Active Aerodynamic Systems
Modern cars increasingly use components that adjust themselves based on driving conditions. Active grille shutters are the most common example. At low speeds, the shutters open to let cooling air reach the engine or battery. At highway speeds, they close, turning the front of the car into a smoother surface and reducing drag. Some performance cars go further with retractable rear spoilers that deploy only above certain speeds, and air suspension systems that lower the car at highway speeds to reduce the frontal area.
These systems reflect a broader truth about aerodynamic design: it’s always a compromise. A car needs cooling air, ground clearance, interior space, and good visibility. Active systems let engineers optimize for aerodynamics when it matters most, at speed, without sacrificing other priorities the rest of the time.
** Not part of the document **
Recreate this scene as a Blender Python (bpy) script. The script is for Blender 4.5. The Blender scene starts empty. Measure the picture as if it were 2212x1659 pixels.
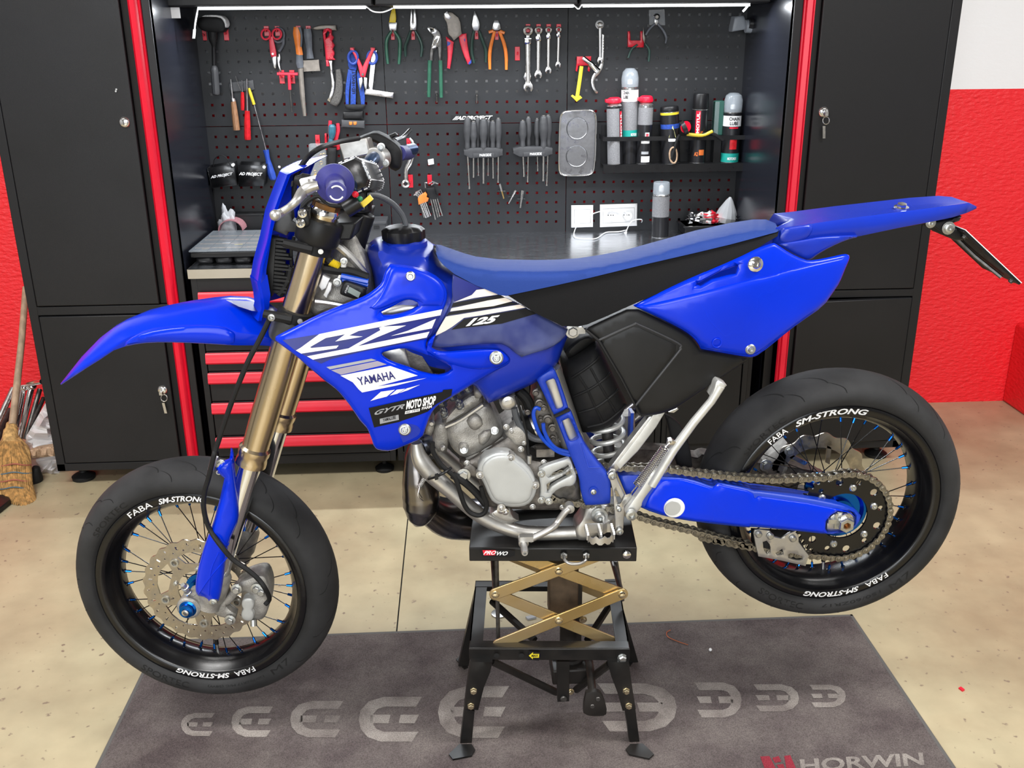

How Much Aerodynamics Affects Efficiency
At highway speeds, aerodynamic drag is the single largest force your engine or motor has to overcome. Because drag scales with the square of speed, the energy needed to push through air climbs steeply above 50 or 60 mph. For electric vehicles, where every watt-hour of range matters, even small Cd improvements translate into meaningful real-world gains.
The GM EV1, an electric car from the late 1990s that was never sold outright, achieved a Cd of 0.19, making it one of the slipperiest cars ever built. That obsessive focus on aerodynamics helped it achieve usable range from a relatively small battery. Today’s EVs follow the same logic. The Volkswagen XL1, a limited-production diesel hybrid, settled at a Cd of 0.189 after starting with a prototype that measured 0.159, the lowest ever recorded for a production vehicle. Every fraction of a drag count shaved off during development meant real miles added to the car’s range.
For the average driver, the takeaway is simple. A car’s shape, its underbody treatment, its wheel design, and the details of its rear end all interact to determine how hard the car has to work at speed. Two vehicles with the same engine and weight can have dramatically different highway fuel economy if one is aerodynamically refined and the other isn’t.